Liberals are still reeling from the 2024 elections. Now they’ve got their eyes on another prize.
But Democrats leaked one backroom scheme that landed them in hot water.
Democrats are already eyeing the 2028 presidential race, scrambling to chart a path forward after President Trump’s landslide win left their party reeling. The stunning defeat has sparked a fierce internal showdown, with contenders jockeying to redefine the party’s identity and reclaim its footing.

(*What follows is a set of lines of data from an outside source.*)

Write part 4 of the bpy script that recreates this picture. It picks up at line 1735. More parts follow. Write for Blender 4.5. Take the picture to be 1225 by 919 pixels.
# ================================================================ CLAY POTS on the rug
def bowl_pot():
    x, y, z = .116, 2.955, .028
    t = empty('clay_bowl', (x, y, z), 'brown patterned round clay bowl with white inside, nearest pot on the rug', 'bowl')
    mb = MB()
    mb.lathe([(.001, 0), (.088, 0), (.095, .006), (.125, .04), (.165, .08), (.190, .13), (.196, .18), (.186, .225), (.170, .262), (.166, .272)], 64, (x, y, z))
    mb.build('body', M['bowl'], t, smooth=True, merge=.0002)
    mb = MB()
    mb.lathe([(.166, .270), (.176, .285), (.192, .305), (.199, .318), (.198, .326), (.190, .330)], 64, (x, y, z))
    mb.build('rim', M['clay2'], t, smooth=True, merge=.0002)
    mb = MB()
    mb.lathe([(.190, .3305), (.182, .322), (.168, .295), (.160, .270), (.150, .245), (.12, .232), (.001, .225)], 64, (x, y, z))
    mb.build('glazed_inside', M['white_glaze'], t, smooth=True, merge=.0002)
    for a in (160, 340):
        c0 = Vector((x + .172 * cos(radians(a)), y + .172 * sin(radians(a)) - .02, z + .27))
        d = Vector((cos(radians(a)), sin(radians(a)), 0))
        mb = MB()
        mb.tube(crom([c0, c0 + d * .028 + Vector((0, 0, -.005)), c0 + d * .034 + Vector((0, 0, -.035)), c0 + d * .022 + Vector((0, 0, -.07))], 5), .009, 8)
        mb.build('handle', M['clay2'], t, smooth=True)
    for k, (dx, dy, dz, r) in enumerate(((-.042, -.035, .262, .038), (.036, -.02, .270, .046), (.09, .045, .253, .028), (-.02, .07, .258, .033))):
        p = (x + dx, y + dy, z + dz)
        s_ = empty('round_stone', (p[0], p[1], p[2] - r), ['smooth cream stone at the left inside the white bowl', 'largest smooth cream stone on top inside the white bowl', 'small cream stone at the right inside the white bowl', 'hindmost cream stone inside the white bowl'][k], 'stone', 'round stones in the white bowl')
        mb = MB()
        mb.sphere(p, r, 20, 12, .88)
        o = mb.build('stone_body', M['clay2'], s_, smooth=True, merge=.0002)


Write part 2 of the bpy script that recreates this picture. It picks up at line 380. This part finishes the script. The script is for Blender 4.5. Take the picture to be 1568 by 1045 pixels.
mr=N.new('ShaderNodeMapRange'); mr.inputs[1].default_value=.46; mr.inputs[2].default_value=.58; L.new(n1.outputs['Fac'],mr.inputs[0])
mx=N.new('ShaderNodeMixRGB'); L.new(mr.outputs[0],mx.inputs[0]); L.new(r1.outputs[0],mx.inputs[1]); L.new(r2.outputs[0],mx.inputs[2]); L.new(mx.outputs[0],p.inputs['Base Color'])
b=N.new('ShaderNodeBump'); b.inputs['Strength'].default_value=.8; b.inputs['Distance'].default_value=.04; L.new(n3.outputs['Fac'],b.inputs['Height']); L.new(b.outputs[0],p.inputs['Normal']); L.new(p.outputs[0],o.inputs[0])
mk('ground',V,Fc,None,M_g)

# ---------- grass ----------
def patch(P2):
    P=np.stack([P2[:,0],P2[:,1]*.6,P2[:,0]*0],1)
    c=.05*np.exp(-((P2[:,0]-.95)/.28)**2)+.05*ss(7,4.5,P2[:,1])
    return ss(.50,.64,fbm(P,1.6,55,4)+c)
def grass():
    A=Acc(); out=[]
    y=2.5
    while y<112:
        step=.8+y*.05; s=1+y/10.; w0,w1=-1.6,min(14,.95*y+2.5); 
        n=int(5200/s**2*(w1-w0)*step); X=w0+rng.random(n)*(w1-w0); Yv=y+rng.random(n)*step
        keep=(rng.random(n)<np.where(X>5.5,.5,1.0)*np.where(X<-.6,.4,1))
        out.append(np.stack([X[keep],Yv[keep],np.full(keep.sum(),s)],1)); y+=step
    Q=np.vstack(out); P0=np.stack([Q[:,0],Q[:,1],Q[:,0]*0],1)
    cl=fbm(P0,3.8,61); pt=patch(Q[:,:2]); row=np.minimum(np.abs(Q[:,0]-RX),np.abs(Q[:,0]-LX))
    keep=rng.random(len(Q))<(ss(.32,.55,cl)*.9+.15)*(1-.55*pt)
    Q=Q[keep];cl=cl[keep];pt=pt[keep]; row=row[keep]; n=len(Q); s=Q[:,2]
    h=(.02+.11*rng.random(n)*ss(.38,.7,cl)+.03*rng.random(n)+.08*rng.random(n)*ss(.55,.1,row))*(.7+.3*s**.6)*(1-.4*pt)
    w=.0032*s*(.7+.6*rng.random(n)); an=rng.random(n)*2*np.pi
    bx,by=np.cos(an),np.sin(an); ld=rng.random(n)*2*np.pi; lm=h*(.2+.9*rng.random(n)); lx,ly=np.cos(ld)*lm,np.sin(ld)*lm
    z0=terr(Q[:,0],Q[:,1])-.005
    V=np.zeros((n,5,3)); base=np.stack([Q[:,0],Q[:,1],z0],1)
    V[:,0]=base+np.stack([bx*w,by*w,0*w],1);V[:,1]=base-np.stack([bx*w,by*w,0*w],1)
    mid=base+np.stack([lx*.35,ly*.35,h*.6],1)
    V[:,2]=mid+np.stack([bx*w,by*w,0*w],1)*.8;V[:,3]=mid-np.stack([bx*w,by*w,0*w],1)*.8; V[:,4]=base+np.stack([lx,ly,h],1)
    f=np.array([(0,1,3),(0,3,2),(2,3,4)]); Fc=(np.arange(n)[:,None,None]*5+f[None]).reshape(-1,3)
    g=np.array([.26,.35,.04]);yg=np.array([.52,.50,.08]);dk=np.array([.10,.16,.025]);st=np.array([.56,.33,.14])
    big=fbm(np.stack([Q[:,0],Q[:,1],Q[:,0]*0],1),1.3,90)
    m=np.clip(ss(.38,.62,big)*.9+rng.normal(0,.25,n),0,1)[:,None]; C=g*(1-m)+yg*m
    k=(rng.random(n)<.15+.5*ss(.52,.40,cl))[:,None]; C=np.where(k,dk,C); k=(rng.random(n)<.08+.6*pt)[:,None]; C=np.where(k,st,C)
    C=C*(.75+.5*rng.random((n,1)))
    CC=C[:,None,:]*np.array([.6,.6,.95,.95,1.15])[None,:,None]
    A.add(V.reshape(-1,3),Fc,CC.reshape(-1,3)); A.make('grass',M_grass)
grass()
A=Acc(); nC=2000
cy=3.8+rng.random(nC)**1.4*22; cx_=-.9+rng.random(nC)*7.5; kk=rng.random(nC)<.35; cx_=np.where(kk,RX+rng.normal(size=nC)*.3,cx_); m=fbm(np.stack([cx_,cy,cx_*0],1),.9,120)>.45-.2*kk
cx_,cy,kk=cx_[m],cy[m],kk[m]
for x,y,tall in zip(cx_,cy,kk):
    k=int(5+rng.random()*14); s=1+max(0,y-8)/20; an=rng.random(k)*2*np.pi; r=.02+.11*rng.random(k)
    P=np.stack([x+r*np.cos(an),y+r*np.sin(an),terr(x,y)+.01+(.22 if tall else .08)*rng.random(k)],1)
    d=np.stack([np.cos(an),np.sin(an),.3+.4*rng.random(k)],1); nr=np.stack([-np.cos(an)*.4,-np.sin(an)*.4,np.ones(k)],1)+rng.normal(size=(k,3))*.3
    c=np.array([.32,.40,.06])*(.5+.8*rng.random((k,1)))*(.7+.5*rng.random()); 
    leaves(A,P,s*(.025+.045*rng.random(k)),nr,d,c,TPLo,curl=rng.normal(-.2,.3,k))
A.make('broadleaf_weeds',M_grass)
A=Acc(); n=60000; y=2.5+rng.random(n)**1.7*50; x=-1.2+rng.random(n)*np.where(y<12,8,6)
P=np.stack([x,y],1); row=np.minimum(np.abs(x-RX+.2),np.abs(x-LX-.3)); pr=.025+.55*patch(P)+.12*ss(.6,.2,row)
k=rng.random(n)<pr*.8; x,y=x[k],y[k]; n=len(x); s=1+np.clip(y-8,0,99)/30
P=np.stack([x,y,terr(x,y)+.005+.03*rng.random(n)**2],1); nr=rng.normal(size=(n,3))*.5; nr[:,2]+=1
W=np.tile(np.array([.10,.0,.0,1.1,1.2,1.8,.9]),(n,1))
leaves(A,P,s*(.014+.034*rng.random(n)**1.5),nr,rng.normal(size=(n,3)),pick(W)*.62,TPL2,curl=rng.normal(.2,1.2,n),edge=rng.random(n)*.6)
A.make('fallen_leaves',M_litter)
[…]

A Party in Search of Direction
“The Democrats have a significant challenge right now in finding out what the party stands for,” said Stephen Farnsworth, a political science professor at the University of Mary Washington.
“That may be a debate that continues into the 2028 Democratic nomination contests.” Trump’s victory has unleashed a flurry of soul-searching, with some hopefuls opting for olive branches toward the White House while others paint his administration as a reckless, authoritarian mess trampling the Constitution and tanking the economy.
The field is shaping up fast. Rahm Emanuel, the battle-hardened former Chicago mayor who thrived under Presidents Clinton and Obama, is dipping his toes back in, betting his no-holds-barred style might ignite Democrats hungry for a win.
Pete Buttigieg, the ex-Transportation Secretary who surprised many in 2020, is mulling another shot at the top spot, sidestepping Senate or gubernatorial runs in Michigan. Meanwhile, 2024 nominee Kamala Harris weighs a bid for California governor, and her running mate, Minnesota Gov. Tim Walz, hasn’t ruled out a run “under the right circumstances.”
A Crowded Field of Contenders
The roster doesn’t stop there. A slew of Democratic governors—Kentucky’s Andy Beshear, Illinois’ J.B. Pritzker, Maryland’s Wes Moore, California’s Gavin Newsom, Colorado’s Jared Polis, Pennsylvania’s Josh Shapiro, and Michigan’s Gretchen Whitmer—are all in the mix.
Sen. Christopher Murphy of Connecticut is stepping up his national profile, while Rep. Alexandria Ocasio-Cortez of New York could pick up the torch from aging socialist icon Sen. Bernie Sanders, who defied doubters in 2016 and 2020.
For Democrats, peering toward 2028 offers a lifeline amid the wreckage of November’s loss. “The chattering class, the parlor, is in full tilt right now,” said Chris Walton, former chairman of the Milwaukee County Democratic Party.
“We’d rather be trying to figure out what ’28 looks like instead of trying to survive until ’28.” A CNN poll over the weekend emphasized the urgency: the party’s favorability has sunk to 29%, a new low, with voters clamoring for bolder resistance to Trump.
The recent clash over a GOP spending plan and Trump’s push with Elon Musk to shrink government have laid bare the party’s fractures—cracks that widened when leaders sidelined Biden in 2024 and crowned Harris. “The truth is a lot of people want to be president, and they start as soon as the votes are counted from the last presidential election,” Farnsworth noted. “You wait at your peril in presidential politics.”
Testing New Tones and Tactics
Emanuel stormed back into the fray with a biting take at The Economic Club of Chicago: “We just had the worst reading scores in 30 years, worst math scores in 30 years, and we are talking about bathrooms, locker rooms. We have failed the American people, and they are p*ssed off, and guess what? They earned the right to be p*ssed off at all of us.”
Newsom, the quintessential California progressive, has veered off-script, hosting MAGA figures Charlie Kirk and Steven Bannon on his podcast and calling transgender athletes in women’s sports “deeply unfair.”
Whitmer, meanwhile, has cozied up to Trump, meeting him at the White House to talk tariffs and the economy. Pritzker, a billionaire with deep pockets, is headed to New Hampshire next month for a key Democratic fundraiser, where he’s already taking swings.
“If we want to regain the trust of the voters that we stand for, Democrats have to deliver,” he said Tuesday at the Center for American Progress. “For sure, we have to call out the BS that Republicans have been selling, but meanwhile, Democrats have to make people’s lives better.” As the party braces to face Vice President J.D. Vance in 2028, the stakes—and the scramble—are higher than ever.